Korea star Park more than Monaco marketing success

Alongside goalkeeper Stephane Ruffier and Brazilian sensation Nene, South Korean international Park Chu-young has been one of the revelations of the season for French top flight side Monaco.
An Asian Youth Championship winner at the age of 19 in 2004, where he was the top scorer and player of the tournament, Park endured a slow start to his career at the Stade Louis II.
In the summer of 2008 his signing became a number one priority for then-coach Ricardo and his assistant, Jean Petit.
"He was presented to us by intermediaries living in Monaco," recalls Petit, who now works as an advisor to the club board.
"We found his profile very interesting. We were in need of two forwards.
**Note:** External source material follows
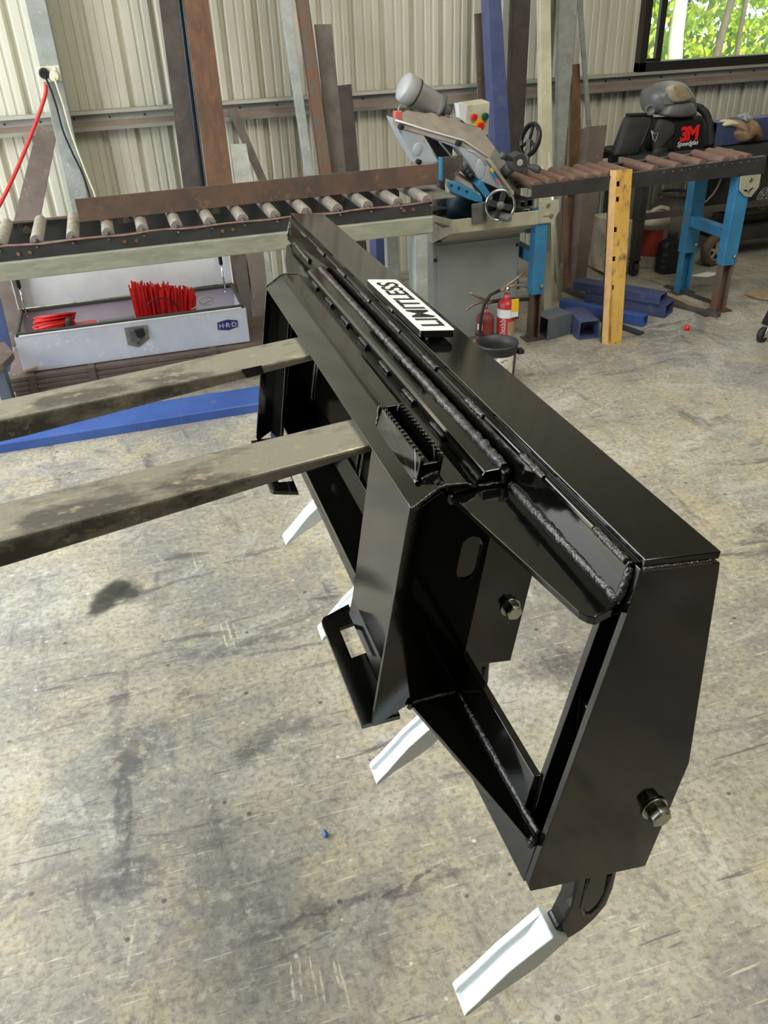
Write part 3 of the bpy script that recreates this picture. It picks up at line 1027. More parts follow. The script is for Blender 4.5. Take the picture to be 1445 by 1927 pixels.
def fork(A, B, Cn, D, label):
    """A,B far edge left/right, Cn,D near edge left/right on the top face at z=FZ"""
    A, B, Cn, D = Vector(A), Vector(B), Vector(Cn), Vector(D)

    def ex(p, q, x):
        return p + (q - p) * ((x - p.x) / (q.x - p.x))
    xsn = [-1.30, -.60, -.25, .05, .32, .40]
    th = [.052, .048, .042, .028, .0135, .011]
    vs = []
    for x, t in zip(xsn, th):
        n1 = ex(Cn, D, x)
        f1 = ex(A, B, x)
        vs += [n1, f1, f1 - Vector((0, 0, t)), n1 - Vector((0, 0, t))]
    m = MB()
    k = len(xsn)
    fs = [(i * 4 + q, i * 4 + (q + 1) % 4, (i + 1) * 4 + (q + 1) % 4, (i + 1) * 4 + q) for i in range(k - 1) for q in range(4)]
    fs += [(3, 2, 1, 0), tuple((k - 1) * 4 + q for q in range(4))]
    m.add(vs, fs)
    n1, f1 = ex(Cn, D, -1.30), ex(A, B, -1.30)
    n2, f2 = ex(Cn, D, -1.25), ex(A, B, -1.25)
    m.hexa([p - Vector((0, 0, .052)) for p in (n1, n2, f2, f1)] + [p + Vector((0, 0, .55)) for p in (n1, n2, f2, f1)])
    o = m.build('pallet_fork', FORK, None, .004)
    if 'black patch' in label:
        e = (D - Cn).normalized()
        q = ex(Cn, D, .17)
        m2 = MB().ext([q + Vector((0, 0, .0005)), q + e * .042 + Vector((0, 0, .0005)), q + e * .046 + Vector((0, 0, -.018)), q + e * .008 + Vector((0, 0, -.020))], Vector((e.y, -e.x, 0)) * .0012)
        m2.build('paint_patch', BLACK_FLAT, o, label='black painted patch')
    return tag(o, label, 'fork', 'pallet forks')


def fk(*p):
    return [at(px, py, z=FZ) for px, py in p]


fork(*fk((0, 946), (666, 786.5), (0, 1019), (697.6, 837)), 'nearer of two worn steel pallet forks, running under the lip beside the serrated step')
fork(*fk((0, 752.6), (557, 634), (0, 791), (586, 668)), 'farther of two worn steel pallet forks, black patch on its edge, before the toolbox')

# ------------------------------------------------------------------ left roller conveyor
cv = thing('roller_conveyor', 'left roller conveyor of pale worn rollers on a galvanised stand, feeding the saw', 'conveyor', (.35, 3.9, 0))
LX0, LX1 = -1.15, 1.342
mb = MB()
mb.ext([(LX0, 3.660, .802), (LX0, 3.660, .857), (LX0, 3.690, .857), (LX0, 3.690, .852), (LX0, 3.666, .852), (LX0, 3.666, .807), (LX0, 3.690, .807), (LX0, 3.690, .802)], (LX1 - LX0, 0, 0))
fr = mb.build('front_rail', RAILDARK, cv, .001)
# bent worn flange edge
pts = []
for i in range(41):
    x = LX0 + (LX1 - LX0) * i / 40
    pts.append((x, 3.657 + .004 * math.sin(i * 1.9) + .004 * math.sin(i * .7), .858 + .003 * math.sin(i * 1.3)))
MB().tube(pts, .0042, 6).build('flange_edge', RAILEDGE, fr)
for px, py in ((35, 478), (57, 475), (235, 455), (257, 453), (419, 435), (439, 432), (760, 396.5), (778, 394.5)):
    p = at(px, py, y=3.66)
    MB().cyl((p.x, 3.660, p.z), (p.x, 3.654, p.z), .0085, .0065, n=10).build('bolt', RBOLT, fr)
mb = MB()
mb.ext([(LX0, 4.140, .722), (LX0, 4.140, .857), (LX0, 4.110, .857), (LX0, 4.110, .852), (LX0, 4.134, .852), (LX0, 4.134, .727), (LX0, 4.110, .727), (LX0, 4.110, .722)], (LX1 - LX0, 0, 0))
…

As far as we were concerned, Park had to be one of them.
"Lots of clubs were interested. Ricardo and me had to really force the issue. It wasn't easy, or straightforward, but it turned out brilliantly."
Park began last season late, in September, following his return from the Beijing Olympics where he had been representing his country.
His debut campaign, in which he scored five goals in 31 league games, proved something of a learning curve, but Park was already demonstrating his fighting spirit and his desire to knuckle down for the team.
Able to play both as an out-and-out frontman as well as a support striker, he has become an essential component of the team and has already scored six goals in the league and one in the French Cup against Lyon.
"Up front is his best position," says Petit. "But he can still improve. He doesn't have enough of a killer instinct."
Cruelly dismissed in some quarters as a marketing tool brought in by former president Jerome de Bontin in order to capitalise on his huge popularity in South Korea, the Taekwondo enthusiast now looks irreplaceable.
The current Monaco board have acted accordingly and on Friday they announced that he has signed a contract extension tying him to the principality club until 2013.
Shy and retiring, Park has consciously constructed a barrier between himself and the media since his arrival in Europe.
"I only speak Korean," he says whenever prompted for a comment by the press.
Club insiders, however, say that he communicates with ease in English and French. "He understands everything, he's cultivated and intelligent," says one.
His agent, meanwhile, claims he has an IQ of 150.
For Park, who this summer will compete in his second World Cup at the age of just 25, Monaco is just a stepping stone.
"He knows what he wants," says Petit. "He wants to play for a big club. So he lives healthily and gives everything for the team. And, true to the Asian mentality, he never gives up on anything."